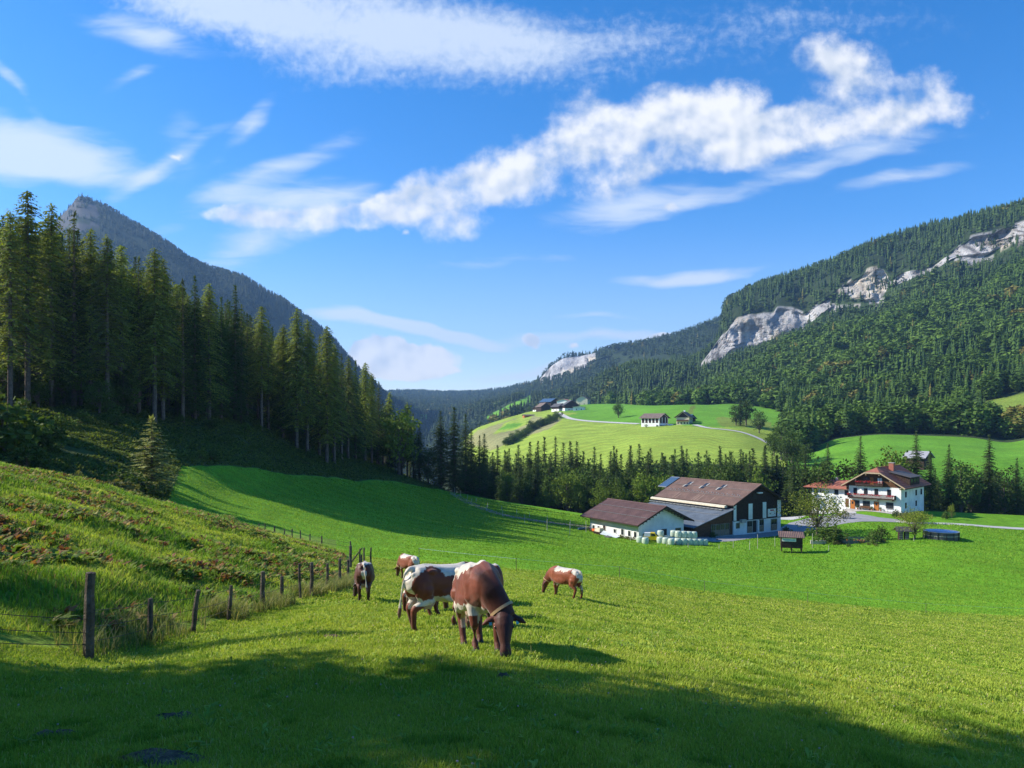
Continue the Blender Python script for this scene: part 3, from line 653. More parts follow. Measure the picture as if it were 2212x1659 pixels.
# forest out of the frame on the left: it throws the long shadows that the photograph shows
for i in range(44):
    Y = r.uniform(58, 104); x = -0.72*Y-r.uniform(3, 26)
    tree('spruce', x, Y, r.uniform(13, 18), L_OFF, G_OFF, wide=1.3)
tree('thin_spruce', -37, 18.9, 22, L_OFF, G_OFF, wide=1.4)
for i in range(16):
    tree('spruce', -r.uniform(26, 38), -27+i*2.1, r.uniform(24, 30), L_OFF, G_OFF, wide=1.3)
for i in range(30):
    x = -r.uniform(17, 34); y = -28+i*1.35+(-x-20)*0.12+r.uniform(-1, 1)
    tree('spruce', x, min(y, 10.9+(-x-17)*.12), r.uniform(23, 30), L_OFF, G_OFF, wide=1.3)
# dark spruces at the end of the track
L_T = ['tall dark spruce beside the end of the track, %s' % s for s in ('left of the tallest one', 'tallest of the close trio', 'right of the tallest one')]
tree_px('spruce', 952, 203, 886, L_T[0], wide=1.6); tree_px('spruce', 981, 205, 878, L_T[1], wide=1.7); tree_px('spruce', 1006, 212, 893, L_T[2], wide=1.6)
tree_px('spruce', 906, 212, 912, 'dark spruce with a blunt top left of the track end', wide=1.3)
tree_px('broadleaf', 925, 222, 960, 'leafy tree in shade between the spruces left of the track end')
tree_px('bush', 953, 206, 1050, 'rounded bush at the foot of the dark spruces by the track')
tree_px('spruce', 1018, 218, 925, 'dark spruce right behind the close trio at the track end', wide=1.7)
GW = 'spruces of the gorge wood behind the barns'
L_GW = 'dark green spruce of the gorge wood behind the barns'
gtops = [(1036, 940, 212), (1046, 936, 218), (1145, 953, 236), (1162, 950, 232), (1176, 942, 240), (1200, 942, 236), (1217, 955, 225), (1232, 951, 238), (1246, 952, 230), (1284, 964, 226), (1326, 962, 236), (1362, 961, 232),
 (1381, 957, 240), (1405, 966, 232), (1430, 976, 228), (1458, 969, 240), (1472, 962, 246), (1508, 975, 216), (1530, 985, 220), (1555, 962, 226), (1577, 974, 230), (1600, 969, 222), (1627, 966, 218), (1653, 959, 216), (1668, 976, 222),
 (1100, 968, 240), (1120, 960, 244), (1075, 960, 236)]
for px, top, Y in gtops: tree_px('spruce', px, Y, top, L_GW, GW, wide=1.35)
n = 0
while n < 150:
    px = r.uniform(1010, 1740); Y = np.interp(px, [1010, 1100, 1250, 1500, 1740], [212, 207, 198, 200, 190])*(1+0.28*r.random())
    top = r.uniform(968, 1045) if Y < 215 else r.uniform(966, 1000)
    x = (px-CX)/F_PX*Y
    if pz(Y, top)-gz(x, Y) < 7: continue
    q = r.random()
    if q < .55: tree_px('spruce', px, Y, top, L_GW, GW, wide=r.uniform(1.25, 1.6))
    elif q < .88: tree_px('broadleaf', px, Y, top+14, 'dull green broadleaf tree among the gorge spruces', 'broadleaf trees of the gorge wood', wide=.8)
    else: tree_px('bright_broadleaf', px, Y, top+24, 'yellow green broadleaf tree in the gorge wood behind the barns', 'yellow green trees of the gorge wood', wide=.75)
    n += 1
for px, top, Y in ((1225, 1010, 200), (1300, 1035, 192), (1395, 1012, 196), (1340, 1030, 190), (1440, 1010, 200), (1190, 1040, 203)):
    tree_px('bright_broadleaf', px, Y, top, 'yellow green broadleaf tree in the gorge wood behind the barns', 'yellow green trees of the gorge wood', wide=.85)
# trees round the white house
hs_ = [(1739, 972, 192, 'spruce'), (1788, 957, 196, 'spruce'), (1768, 985, 190, 'broadleaf'), (1859, 940, 196, 'spruce'), (1823, 990, 194, 'broadleaf'), (1911, 962, 205, 'bright_broadleaf'), (1936, 970, 200, 'bright_broadleaf'), (1979, 930, 198, 'spruce'),
 (2009, 972, 200, 'spruce'), (2050, 958, 202, 'spruce'), (2075, 985, 198, 'broadleaf'), (2100, 1000, 205, 'bright_broadleaf'), (2137, 937, 200, 'spruce'), (2170, 1000, 204, 'broadleaf'), (2197, 988, 203, 'spruce'), (2120, 1020, 201, 'spruce'), (2218, 985, 206, 'spruce'), (2240, 960, 206, 'spruce')]
CNT = {}
for px, top, Y, k in sorted(hs_):
    CNT[k] = CNT.get(k, 0)+1
    tree_px(k, px, Y, top, {'spruce': 'spruce with layered boughs, %s spruce from the left behind the farmhouse', 'broadleaf': 'full green broadleaf tree, %s from the left of its kind behind the farmhouse', 'bright_broadleaf': 'pale green broadleaf tree, %s from the left of its kind behind the farmhouse'}[k] % ORD[CNT[k]-1],
            {'spruce': 'spruces behind the white farmhouse', 'broadleaf': 'green broadleaf trees behind the white farmhouse', 'bright_broadleaf': 'pale broadleaf trees behind the white farmhouse'}[k], wide=1.25 if k == 'spruce' else .95)
for i in range(26):
    px = r.uniform(1690, 2260); Y = r.uniform(204, 235)
    top = r.uniform(1000, 1040); k = r.choice(['spruce', 'spruce', 'broadleaf'])
    tree_px(k, px, Y, top, 'shaded tree filling the wood behind the white farmhouse row', 'shaded trees behind the farmhouse row', wide=1.1, cat='tree', name='wood_tree')
# single trees in the open
tree_px('young_spruce', 328, 73, 893, 'lone young spruce with bare lower boughs on the left slope', wide=1.25)
tree_px('broadleaf', 1336, 610, 868, 'big round tree standing alone in the green field left of the far barn', wide=1.25)
tree_px('orchard', 1766, 150, 1050, 'yellow green walnut-like tree in front of the white farmhouse', wide=1.25)
tree_px('orchard', 1976, 139, 1092, 'small fruit tree with yellowing leaves beside the round pool', wide=1.05, var=0)
tree_px('spruce', 1264, 930, 852, 'narrow dark spruce beside the hamlet houses on the hill', wide=1.3)
tree_px('orchard', 1396, 510, 915, 'small orchard tree in front of the far barn', wide=1.0); tree_px('orchard', 1440, 508, 916, 'small orchard tree in front of the far farmhouse', wide=1.0)
GH = 'bushes of the hedge across the mown hill'
for i in range(34):
    u = i/33; px = 1092+u*112; py = 963-u*60+2*math.sin(u*9); 
    s = on_ground(px, py, 300, 900)
    tree('bush' if i % 4 else 'broadleaf', s.x, s.y, (5+3*r.random())*(1 if i % 4 else 1.3), 'dark bush of the hedge crossing the mown hill', GH, z=s.z, wide=1.3, cat='bush', name='hedge_bush')
tree_px('broadleaf', 1214, 700, 889, 'taller tree at the upper end of the hill hedge')
GR = 'broadleaf trees at the foot of the right mountain'
for px, top, Y, k in ((1688, 908, 330, 'broadleaf'), (1710, 925, 320, 'broadleaf'), (1672, 930, 345, 'broadleaf'), (1700, 945, 310, 'broadleaf'), (1600, 850, 500, 'spruce'), (1590, 872, 500, 'broadleaf'), (1612, 862, 505, 'broadleaf'), (1722, 950, 310, 'broadleaf'), (1740, 955, 305, 'broadleaf'), (1640, 885, 470, 'broadleaf')):
    tree_px(k, px, Y, top, 'rounded dark tree between the mown hill and the right mountain' if k != 'spruce' else 'spruce at the corner of the right mountain wood', GR, wide=1.15)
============
### Brief
Pick out every line of the listing containing the word "from", and show those lines.

### Result
Continue the Blender Python script for this scene: part 3, from line 653. More parts follow. Measure the picture as if it were 2212x1659 pixels.
    tree_px(k, px, Y, top, {'spruce': 'spruce with layered boughs, %s spruce from the left behind the farmhouse', 'broadleaf': 'full green broadleaf tree, %s from the left of its kind behind the farmhouse', 'bright_broadleaf': 'pale green broadleaf tree, %s from the left of its kind behind the farmhouse'}[k] % ORD[CNT[k]-1],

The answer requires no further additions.